J'ai commencé cette ascension à un rythme effréné. J’étais à 18 km du sommet et je pensais que je pourrais rattraper Sofiane. Après 16 km d’un gros effort que je pouvais bien supporter après tout ce qui s'était passé auparavant, il était là. Je me suis mis derrière lui. Puis, je l'ai attaqué, en donnant absolument tout. Il trouva le rythme pour revenir. J'attaquais à nouveau qu’il revenait une seconde fois. J'attaquais une fois de plus pour ouvrir une brèche de 10m. Je vis le sommet avec la route couverte de neige.
Je me suis arrêté, lui aussi.
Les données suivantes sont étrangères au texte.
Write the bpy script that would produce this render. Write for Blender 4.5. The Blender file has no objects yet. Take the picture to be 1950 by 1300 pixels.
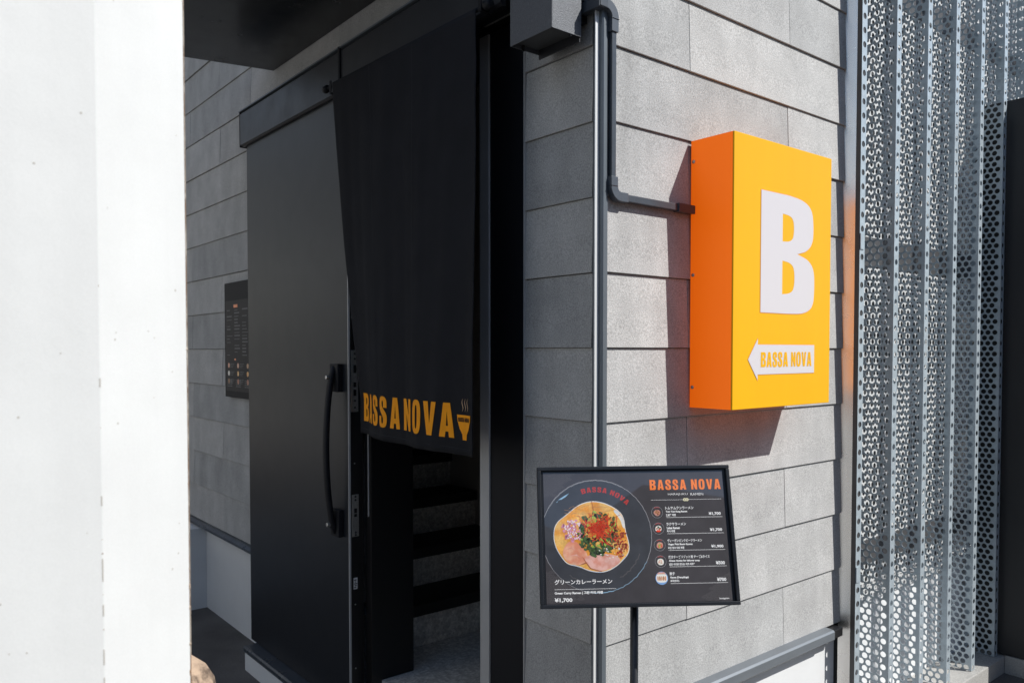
import bpy, bmesh, math, random
from mathutils import Vector, Matrix, noise
random.seed(7)
R = math.radians
S = bpy.context.scene
COL = S.collection

# ------------------------------------------------------------------ camera, sky, sun, exposure
cam_d = bpy.data.cameras.new('camera'); cam = bpy.data.objects.new('camera', cam_d); COL.objects.link(cam)
cam.location = (-1.5815, -1.5475, 1.5826)
cam.rotation_euler = (R(90 - 1.66), 0, R(50.83 - 90))
cam_d.sensor_fit = 'HORIZONTAL'; cam_d.sensor_width = 36.0; cam_d.lens = 27.78
cam_d.shift_y = 0.0311; cam_d.clip_start = 0.02; cam_d.clip_end = 500
cam_d.dof.use_dof = True; cam_d.dof.focus_distance = 2.35; cam_d.dof.aperture_fstop = 9.0
S.camera = cam

SUN_DIR = Vector((0.385, -0.60, 0.70)).normalized()          # towards the sun
W_ = bpy.data.worlds.new('World'); S.world = W_; W_.use_nodes = True
wn = W_.node_tree.nodes; wl = W_.node_tree.links
sky = wn.new('ShaderNodeTexSky'); sky.sky_type = 'NISHITA'; sky.sun_disc = False
sky.sun_elevation = math.asin(SUN_DIR.z)
sky.sun_rotation = math.atan2(SUN_DIR.x, SUN_DIR.y)
sky.air_density = 1.0; sky.dust_density = 0.6; sky.ozone_density = 1.0
wn['Background'].inputs['Strength'].default_value = 0.095
wl.new(sky.outputs[0], wn['Background'].inputs['Color'])
sun_d = bpy.data.lights.new('sun', 'SUN'); sun = bpy.data.objects.new('sun', sun_d); COL.objects.link(sun)
sun_d.energy = 4.4; sun_d.angle = R(0.53); sun_d.color = (1.0, 0.972, 0.925)
sun.rotation_euler = (-SUN_DIR).to_track_quat('-Z', 'Y').to_euler()
sun.location = (3, -5, 8)
S.view_settings.view_transform = 'Standard'; S.view_settings.look = 'None'
S.view_settings.exposure = 0.40; S.view_settings.gamma = 1.0; S.view_settings.use_curve_mapping = False
S.render.engine = 'CYCLES'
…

J’ai dit : 'On roule ensemble ?', il m’a repondu 'Oui' puis c'est tout. La course était terminée. Je savais ce qu'il avait enduré et j'avais un respect et une admiration ultime pour mon compagnon de route.
Nous sommes repartis ensemble, marchant dans la neige. Nous sommes arrivés à Torbole, au Nord du Lac de Garde, dans le noir, ensemble. Une fin digne d'une course incroyable avec un immense cycliste.
En écrivant ceci, cela fait une semaine que j'ai terminé, et la vie reprend lentement son cours normale. J'ai beaucoup dormi ! Mes jambes fonctionnent à nouveau. Les nerfs de ma main gauche se détendent et son usage revient.
Le fait de pouvoir terminer est un veritable signe de qualité quant à l'équipement que j’utilise, de mon vélo et de mes vêtements. Dom Thomas de Fairlight a conçu un sacré vélo.
J’ai pédalé avec un ensemble Cafe du Cycliste pour la première fois, il a résisté à des conditions terribles. Toute la journée, sous la pluie, la neige, en pleine chaleur. On a tout eu. J'étais à l'aise tout le temps.